A Comment About

The Slow Suicide of the West

February 4, 2011 - 12:00 am - by Matt Patterson
emmaliza
2011-02-04 04:19:14

Thanks for this essay.
What will our future hold? To understand the situation, assuming the standard clear reasoning of classical science, we’d have to answer a lot of questions and make no presumptions.

What is the ‘West’? Do you include Russia, Eastern Europe, Latin America? If so, what about Chile and Colombia’s emergence as free-market democracies after centuries of dictatorship and poverty? How do you factor in the Eastern European bloc having emerged from the totalitarian rule of the USSR 20 years ago? Have we Americans ever really shared the European structured society?

Who are ‘we’? The internet and global communications are products of American creative genius, and the less-than-20-year-old internet is transforming every institution, world-wide. Will Americans continue to innovate, based on the new age? Already online education is common; hard times will increase its use as the high cost of brick and mortar schools become increasingly impractical. Will Americans realize the old city-based culture is no longer required due to modern transportation and communication? Are we declining or just coming to grips with the new technologies and innovations of the past half-century?

What is moral decline? How does one judge the common beliefs of so many millions of individuals? Does one assume the media represent the people’s values? Does one look to independent polls such as Rasmussen to judge percentages of Americans with certain values?

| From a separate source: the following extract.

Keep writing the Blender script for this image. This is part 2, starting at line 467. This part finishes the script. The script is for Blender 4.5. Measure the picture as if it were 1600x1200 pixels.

If Rasmussen’s stats are in the ballpark, the majority want less government and believe the movies are a bad influence. The far-left, anti-free-market adherents are a small percentage of the people, despite their loud media voices.
Media beat the drum of Chinese power, but what does anyone know about the real state of the average Chinese? Why did the post-Mao Chinese rulers emulate the market-based and private ownership model of the West?

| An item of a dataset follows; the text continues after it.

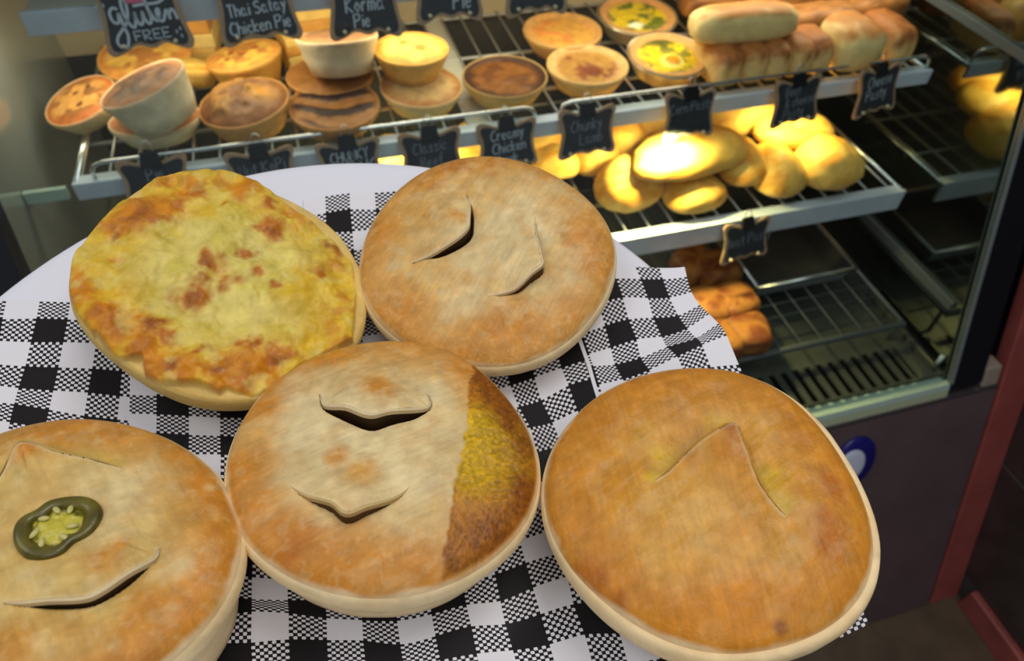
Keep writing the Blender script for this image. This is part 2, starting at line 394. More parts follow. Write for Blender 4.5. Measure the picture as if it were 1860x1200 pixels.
for x in (-0.31, 0.965):
    tube('side_wire', [(x, 0.63, S3), (x, 1.18, S3)], 0.004, M_RACKW, sh3)
    for y in (0.64, 1.15): tube('foot', [(x, y, S3), (x, y, DZ + 0.0005)], 0.004, M_RACKW, sh3)

# metal tray
tx0, tx1, ty0, ty1, tz0, tz1 = 0.712, 0.925, 0.745, 0.93, S3 + 0.006, S3 + 0.044
tray = empty('metal_tray', ((tx0 + tx1) / 2, (ty0 + ty1) / 2, tz0), 'empty square metal baking tray on the bottom rack', 'tray')
cx_, cy_ = (tx0 + tx1) / 2, (ty0 + ty1) / 2
def rectring(hx, hy, z): return [(-hx, -hy, z), (hx, -hy, z), (hx, hy, z), (-hx, hy, z)]
hx, hy = (tx1 - tx0) / 2, (ty1 - ty0) / 2
rings = [rectring(hx - .014, hy - .014, 0), rectring(hx - .004, hy - .004, tz1 - tz0), rectring(hx - .006, hy - .006, tz1 - tz0), rectring(hx - .016, hy - .016, 0.002)]
V = [p for r_ in rings for p in r_]; Fc = []
for i in range(3):
    for k in range(4): Fc.append((i * 4 + k, i * 4 + (k + 1) % 4, (i + 1) * 4 + (k + 1) % 4, (i + 1) * 4 + k))
Fc += [(3, 2, 1, 0), (12, 13, 14, 15)]
meshobj('tray_pan', V[8:], [tuple(q - 8 for q in f_) for f_ in Fc if min(f_) >= 8], mat('tray_inside_shade', (0.055, 0.055, 0.052), 0.45, metal=0.3, noise=0.2, nscale=20), tray)  # dark copy of the tray metal, shade inside the pan put into colour
meshobj('tray_wall', V[:12], [f_ for f_ in Fc if max(f_) < 12], mat('tray_wall_lit', (0.30, 0.33, 0.37), 0.4, metal=0.3, noise=0.1, nscale=20), tray)  # lighter copy for the outer wall, its lit look put into colour
rp = [(-hx, -hy, tz1 - tz0), (hx, -hy, tz1 - tz0), (hx, hy, tz1 - tz0), (-hx, hy, tz1 - tz0), (-hx, -hy, tz1 - tz0)]
v, f = tube_geo(rp, 0.003, 8); meshobj('rolled_rim', v, f, M_CHROME, tray, smooth=True)

# ------------------------------------------------------------------ baked goods: disc height field and lathe
def disc_grid(n):
    g = np.linspace(-1, 1, n + 1); a, b = np.meshgrid(g, g, indexing='ij')
    r = np.where(np.abs(a) > np.abs(b), a, b); a2 = np.where(a == 0, 1e-12, a); b2 = np.where(b == 0, 1e-12, b)
    ph = np.where(np.abs(a) > np.abs(b), (math.pi / 4) * (b / a2), math.pi / 2 - (math.pi / 4) * (a / b2))
    X = r * np.cos(ph); Y = r * np.sin(ph)
    idx = np.arange((n + 1) ** 2).reshape(n + 1, n + 1)
    fc = np.stack([idx[:-1, :-1], idx[1:, :-1], idx[1:, 1:], idx[:-1, 1:]], -1).reshape(-1, 4)
    return X.ravel(), Y.ravel(), fc
_DG = {}
def dgrid(n):
    if n not in _DG: _DG[n] = disc_grid(n)
    return _DG[n]
def lathe(prof, seg, wob=None):
    V = []; Fc = []
    for i, (r, z) in enumerate(prof):
        for k in range(seg):
            t = 2 * math.pi * k / seg; rr = r * (1 + (wob(t, z) if wob else 0)); V.append((rr * math.cos(t), rr * math.sin(t), z))
    for i in range(len(prof) - 1):
        for k in range(seg): Fc.append((i * seg + k, (i + 1) * seg + k, (i + 1) * seg + (k + 1) % seg, i * seg + (k + 1) % seg))
    return V, Fc
def blend(C, col, wgt):
    return C * (1 - wgt[:, None]) + np.asarray(col)[None, :] * wgt[:, None]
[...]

As a student of English history and literature, I’ve often wondered at the immorality of the Elizabethan age which then eventually swung to the Victorian age of high morals. Perhaps what we are seeing is an end to the long-term swing toward licentious living and irresponsible spending? Perhaps in any age of plenty, moral corruption follows? Since the economic indications strongly point to hard times ahead for Americans, might that be a net positive as everyone is forced to work harder to survive and to value having a family?